Мы слушали его взволнованный голос, невольно поддавались акцентам этой, музыкой слов просветленной, горькой жалобы поэта, казавшегося нам загадочно-дряхлым и всё же близким нашей юношеской мечтательности. Слушали и вероятно — тогда — очень многого не понимали. Теперь звучат совсем по-иному его трагические признания (в обращении Кифареда к Нимфе-матери):
…В моей судьбе
Ни матери, ни сестрам, ни отцу
Нет места, сладкозвучная: живу я
Для черно-звездных высей; лишь они
На языке замедленном и нежном,
Как вечера струисто-светлый воздух,
Мне иногда поют. И тот язык
Как будто уловив его созвучья,
Я передать пытаюсь, но тоской,
Одной моей тоскою полны струны.
Ты не нужна мне, женщина, и нет
Прошедшего меж нас…
Вряд ли возник бы «Аполлон», не случись моей встречи с Иннокентием Федоровичем. После дягилевского «Мира искусства» Петербург нуждался в художественно-литературном журнале «молодых». Средства нашлись. Но я колебался долго. Не потому, что неясно представлял себе программу журнала, но потому что недоставало мне опытного старшего советчика (признанного всеми «ближайшими» в будущей редакции), чтобы придать авторитетность мне, только начинавшему тогда писателю, в трудной роли редактора и оградить меня от промахов.

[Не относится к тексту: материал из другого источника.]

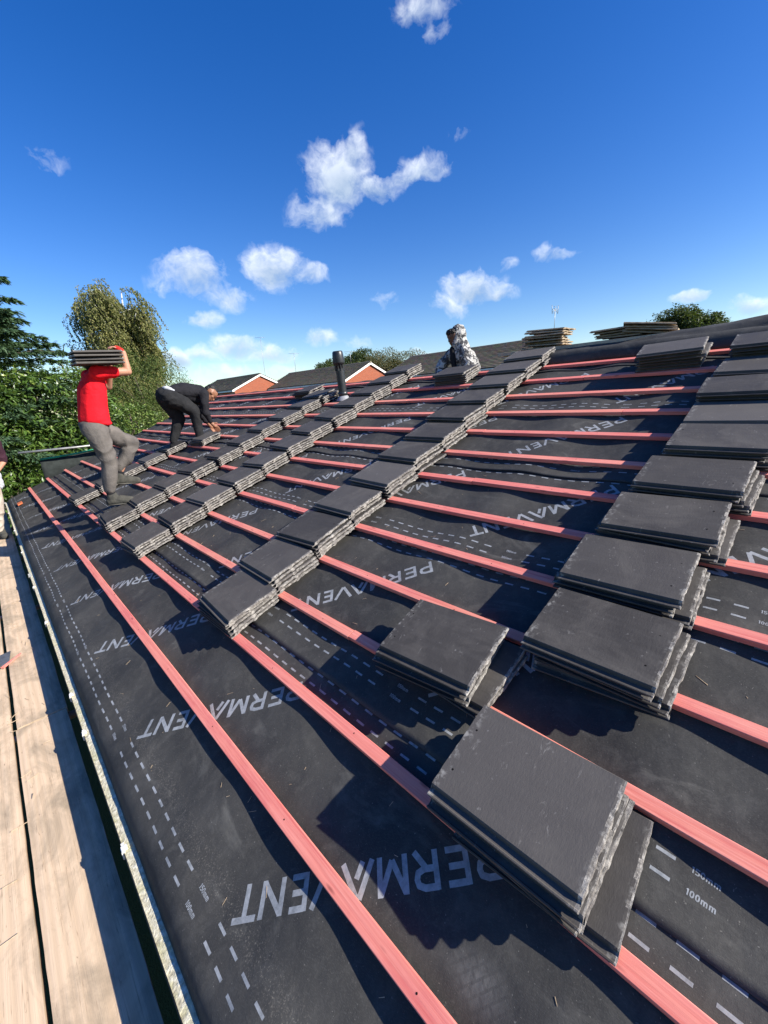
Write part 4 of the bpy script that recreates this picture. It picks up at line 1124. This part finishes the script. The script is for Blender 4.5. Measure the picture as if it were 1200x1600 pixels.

После первой же встречи с Анненским, — нас познакомил царскосел, юноша Гумилев, — я почувствовал, сколько неиспользованных духовных сил накопилось в этом молодом старце и как самоотверженно готов он погрузиться в общее наше дело, не претендуя ни на какое исключительное влияние, просто из преданности к литературе, из сочувствия к талантливой молодости, из желания быть услышанным ею, слиться с нею в работе, — ведь до того почти никто его не слышал и печататься ему было негде.